In the meantime, my one maxi-dress has come out to play.
Conclusions:
- I’m still having a break from the recipes, purely to win a point against Charlie the fat-caller. What with all the running I do, a few weeks cutting down on the carbs will sort me out and then I can reinstate the baking with a clear conscience. But my god, the cookies I’m missing this week! They sure do look good. However we can’t be good at everything all at once (see above) and it’s true that I should really get back into my summer clothes at some point. Another chicken salad it is, then.
- Obviously the M People caption is pure irrelevance. It just sort of came out. It always makes me smile to think of M People, anyway.

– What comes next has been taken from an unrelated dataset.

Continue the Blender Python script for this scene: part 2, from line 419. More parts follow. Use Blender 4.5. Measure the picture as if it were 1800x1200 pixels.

- Did pretty well on the outfit today though, huh? And is anyone else a bit unsettled by the way the model looks about 20, and you can only tell she’s any older by looking at her hands? I think it might all be prosthetics, like that bit at the end of some Tom Hanks movie or Titanic where you can totally tell it’s just an actor in an old suit. Not sure if this is a cuss or a compliment to the model.
Maxi-ed out
I’m not very good at maxi dresses. I have only one. This week’s All ages is going to be tricky as a result.
A rather unpleasant photo today.
I am also supposed to be doing something ridiculous with my hair in the manner of someone from Glee, says The Measure. Achieving this hairstyle would mean having extensions put in my fringe, the red colour stripped out, and the whole lot bleached platinum and cut short. Just thinking about it gives me split ends and a migraine. I do however have this vaguely snarling picture of myself in a blonde wig, so that will have to suffice for today’s effort. Lame, I know.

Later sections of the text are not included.